Following  an 11-week jury trial, former Katten Muchin Rosenman LLP partner and outside counsel to biopharmaceutical company  Retrophin Inc. Evan Greebel was convicted for his role in two interrelated fraud schemes with Retrophin CEO Martin Shkreli and others, in which Greebel, Shkreli and others stole millions of dollars in cash and stock from Retrophin and manipulated the price and trading volume of Retrophin stock.

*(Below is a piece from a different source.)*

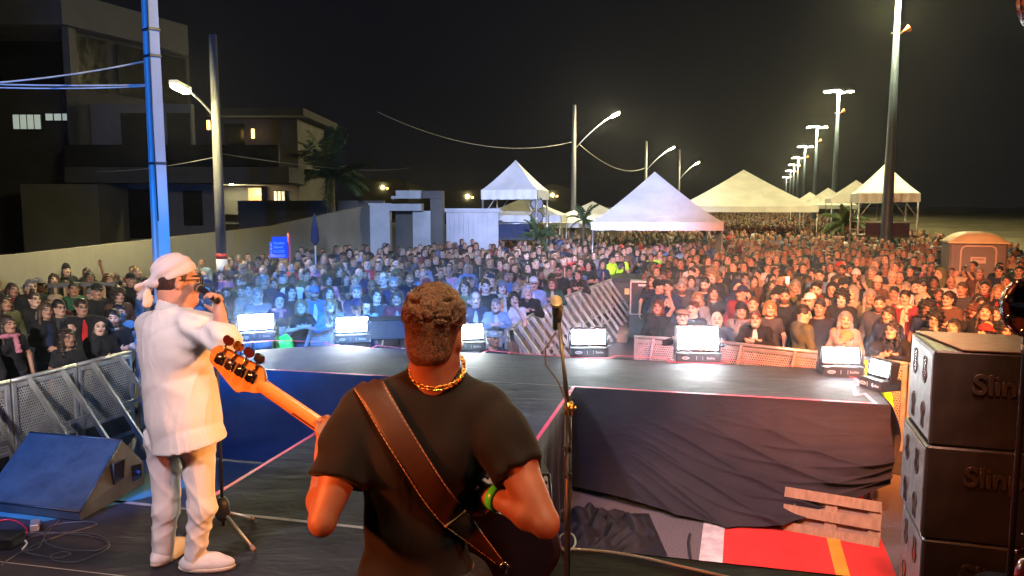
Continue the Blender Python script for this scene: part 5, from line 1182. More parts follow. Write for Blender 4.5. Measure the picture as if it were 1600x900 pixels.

Specifically, Greebel was found to have negotiated and prepared so-called settlement agreements with various of the defrauded investors  in Shkreli's hedge funds, MSMB Capital Management LP (MSMB Capital) and MSMB Healthcare Management LP (MSMB Healthcare), which caused Retrophin to reimburse them more than $2 million in cash and stock.  Greebel also arranged for other defrauded investors to enter into sham consulting agreements with Retrophin as a means to settle liabilities owed by Shkreli and the hedge funds. Further, Greebel and Shkreli defrauded Retrophin investors by attempting to control illegally the price and trading volume of Retrophin's stock and by coneealing Shkreli's beneficial ownership and control of most of Retrophin's free-trading shares. Greebel was sentenced in the United States District Court for the Eastern District of New York to 18 months' imprisonment for conspiracy to commit wire fraud and conspiracy to commit securities fraud, to be followed by three years' supervised release; and ordered to pay $116,462.03 in forfeiture and $10,447,979 in restitution. 

Two Sentenced To Federal Prison For Investment Fraud (DOJ Press Release)
https://www.justice.gov/usao-mdfl/pr/two-sentenced-federal-prison-investment-fraud
Leone Alfano La Cava pled guilty to and Viktoriya Johnson was found guilty by a Jury in the United States District Court for the Middle District of Florida to wire fraud and conspiracy to commit wire fraud. La Cava was sentenced to 8 years and 1 month in prison, Johnson to 3 years and 10 months in prison, and both were ordered to forfeit four properties and two luxury vehicles. The pair had defrauded at least 85 Italian investors out of over $5 million in a scam in which La Cava solicited individuals, in Italy, to purchase real estate in Orange County that he claimed would generate guaranteed rental income. In fact, those properties either did not exist, were never owned by La Cava, Johnson, or a firm that they referenced, or had already been sold to another investor. La Cava and Johnson used portions of the funds for their own personal use.